Task to carry out =>
Print the data that follows exactly.
++++ Provided entries ++++
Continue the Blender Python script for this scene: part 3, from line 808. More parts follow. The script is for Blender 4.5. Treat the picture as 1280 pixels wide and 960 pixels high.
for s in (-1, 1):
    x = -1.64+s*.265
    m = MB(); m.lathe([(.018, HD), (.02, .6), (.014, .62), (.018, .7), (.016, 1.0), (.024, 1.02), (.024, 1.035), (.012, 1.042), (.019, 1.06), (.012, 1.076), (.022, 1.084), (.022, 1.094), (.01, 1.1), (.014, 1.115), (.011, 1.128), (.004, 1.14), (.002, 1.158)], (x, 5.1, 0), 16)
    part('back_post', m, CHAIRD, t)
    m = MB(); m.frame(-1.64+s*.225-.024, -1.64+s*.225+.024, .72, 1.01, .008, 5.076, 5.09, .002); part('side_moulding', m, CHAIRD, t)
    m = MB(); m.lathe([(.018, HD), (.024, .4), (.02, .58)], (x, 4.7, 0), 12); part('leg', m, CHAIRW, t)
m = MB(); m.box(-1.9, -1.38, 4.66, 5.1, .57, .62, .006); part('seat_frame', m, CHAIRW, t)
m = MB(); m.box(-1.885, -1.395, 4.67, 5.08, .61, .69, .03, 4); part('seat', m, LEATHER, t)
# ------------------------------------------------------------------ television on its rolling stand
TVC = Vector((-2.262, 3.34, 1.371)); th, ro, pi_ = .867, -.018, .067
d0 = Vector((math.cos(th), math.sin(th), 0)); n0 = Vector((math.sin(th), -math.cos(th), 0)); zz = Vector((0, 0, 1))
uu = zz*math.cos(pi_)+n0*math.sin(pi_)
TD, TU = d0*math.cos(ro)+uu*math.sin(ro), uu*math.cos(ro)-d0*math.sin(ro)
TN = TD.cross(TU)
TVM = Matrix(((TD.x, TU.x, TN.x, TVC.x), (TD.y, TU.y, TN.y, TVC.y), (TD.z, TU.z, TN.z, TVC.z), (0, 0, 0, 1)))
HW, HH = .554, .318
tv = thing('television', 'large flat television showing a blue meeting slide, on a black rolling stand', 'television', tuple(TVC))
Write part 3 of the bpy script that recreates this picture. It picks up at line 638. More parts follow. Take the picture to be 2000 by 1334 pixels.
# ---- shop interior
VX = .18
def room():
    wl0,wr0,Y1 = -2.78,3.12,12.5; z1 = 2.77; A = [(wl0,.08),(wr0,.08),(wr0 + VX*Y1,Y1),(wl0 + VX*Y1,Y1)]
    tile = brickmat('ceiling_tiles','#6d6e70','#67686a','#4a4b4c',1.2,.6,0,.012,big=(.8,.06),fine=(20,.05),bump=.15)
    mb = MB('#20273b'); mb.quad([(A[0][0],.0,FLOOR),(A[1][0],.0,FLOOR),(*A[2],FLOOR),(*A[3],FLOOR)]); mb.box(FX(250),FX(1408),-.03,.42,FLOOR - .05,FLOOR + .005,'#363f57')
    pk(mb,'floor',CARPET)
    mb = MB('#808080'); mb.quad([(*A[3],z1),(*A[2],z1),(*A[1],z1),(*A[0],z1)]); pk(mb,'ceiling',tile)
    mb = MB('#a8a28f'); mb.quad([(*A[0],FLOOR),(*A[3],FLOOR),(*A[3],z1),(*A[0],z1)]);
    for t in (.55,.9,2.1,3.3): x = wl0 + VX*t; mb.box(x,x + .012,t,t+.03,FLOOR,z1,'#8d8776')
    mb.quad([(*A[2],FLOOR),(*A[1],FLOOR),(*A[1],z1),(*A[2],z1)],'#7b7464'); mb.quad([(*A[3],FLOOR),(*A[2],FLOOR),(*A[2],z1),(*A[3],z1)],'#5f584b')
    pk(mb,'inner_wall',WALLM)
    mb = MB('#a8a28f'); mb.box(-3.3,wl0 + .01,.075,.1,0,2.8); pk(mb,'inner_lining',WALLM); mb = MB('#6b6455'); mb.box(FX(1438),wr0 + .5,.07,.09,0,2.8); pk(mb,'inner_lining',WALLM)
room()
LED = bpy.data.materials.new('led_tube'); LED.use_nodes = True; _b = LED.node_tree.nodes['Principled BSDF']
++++
Task output =>
Continue the Blender Python script for this scene: part 3, from line 808. More parts follow. The script is for Blender 4.5. Treat the picture as 1280 pixels wide and 960 pixels high.
for s in (-1, 1):
    x = -1.64+s*.265
    m = MB(); m.lathe([(.018, HD), (.02, .6), (.014, .62), (.018, .7), (.016, 1.0), (.024, 1.02), (.024, 1.035), (.012, 1.042), (.019, 1.06), (.012, 1.076), (.022, 1.084), (.022, 1.094), (.01, 1.1), (.014, 1.115), (.011, 1.128), (.004, 1.14), (.002, 1.158)], (x, 5.1, 0), 16)
    part('back_post', m, CHAIRD, t)
    m = MB(); m.frame(-1.64+s*.225-.024, -1.64+s*.225+.024, .72, 1.01, .008, 5.076, 5.09, .002); part('side_moulding', m, CHAIRD, t)
    m = MB(); m.lathe([(.018, HD), (.024, .4), (.02, .58)], (x, 4.7, 0), 12); part('leg', m, CHAIRW, t)
m = MB(); m.box(-1.9, -1.38, 4.66, 5.1, .57, .62, .006); part('seat_frame', m, CHAIRW, t)
m = MB(); m.box(-1.885, -1.395, 4.67, 5.08, .61, .69, .03, 4); part('seat', m, LEATHER, t)
# ------------------------------------------------------------------ television on its rolling stand
TVC = Vector((-2.262, 3.34, 1.371)); th, ro, pi_ = .867, -.018, .067
d0 = Vector((math.cos(th), math.sin(th), 0)); n0 = Vector((math.sin(th), -math.cos(th), 0)); zz = Vector((0, 0, 1))
uu = zz*math.cos(pi_)+n0*math.sin(pi_)
TD, TU = d0*math.cos(ro)+uu*math.sin(ro), uu*math.cos(ro)-d0*math.sin(ro)
TN = TD.cross(TU)
TVM = Matrix(((TD.x, TU.x, TN.x, TVC.x), (TD.y, TU.y, TN.y, TVC.y), (TD.z, TU.z, TN.z, TVC.z), (0, 0, 0, 1)))
HW, HH = .554, .318
tv = thing('television', 'large flat television showing a blue meeting slide, on a black rolling stand', 'television', tuple(TVC))
Write part 3 of the bpy script that recreates this picture. It picks up at line 638. More parts follow. Take the picture to be 2000 by 1334 pixels.
# ---- shop interior
VX = .18
def room():
    wl0,wr0,Y1 = -2.78,3.12,12.5; z1 = 2.77; A = [(wl0,.08),(wr0,.08),(wr0 + VX*Y1,Y1),(wl0 + VX*Y1,Y1)]
    tile = brickmat('ceiling_tiles','#6d6e70','#67686a','#4a4b4c',1.2,.6,0,.012,big=(.8,.06),fine=(20,.05),bump=.15)
    mb = MB('#20273b'); mb.quad([(A[0][0],.0,FLOOR),(A[1][0],.0,FLOOR),(*A[2],FLOOR),(*A[3],FLOOR)]); mb.box(FX(250),FX(1408),-.03,.42,FLOOR - .05,FLOOR + .005,'#363f57')
    pk(mb,'floor',CARPET)
    mb = MB('#808080'); mb.quad([(*A[3],z1),(*A[2],z1),(*A[1],z1),(*A[0],z1)]); pk(mb,'ceiling',tile)
    mb = MB('#a8a28f'); mb.quad([(*A[0],FLOOR),(*A[3],FLOOR),(*A[3],z1),(*A[0],z1)]);
    for t in (.55,.9,2.1,3.3): x = wl0 + VX*t; mb.box(x,x + .012,t,t+.03,FLOOR,z1,'#8d8776')
    mb.quad([(*A[2],FLOOR),(*A[1],FLOOR),(*A[1],z1),(*A[2],z1)],'#7b7464'); mb.quad([(*A[3],FLOOR),(*A[2],FLOOR),(*A[2],z1),(*A[3],z1)],'#5f584b')
    pk(mb,'inner_wall',WALLM)
    mb = MB('#a8a28f'); mb.box(-3.3,wl0 + .01,.075,.1,0,2.8); pk(mb,'inner_lining',WALLM); mb = MB('#6b6455'); mb.box(FX(1438),wr0 + .5,.07,.09,0,2.8); pk(mb,'inner_lining',WALLM)
room()
LED = bpy.data.materials.new('led_tube'); LED.use_nodes = True; _b = LED.node_tree.nodes['Principled BSDF']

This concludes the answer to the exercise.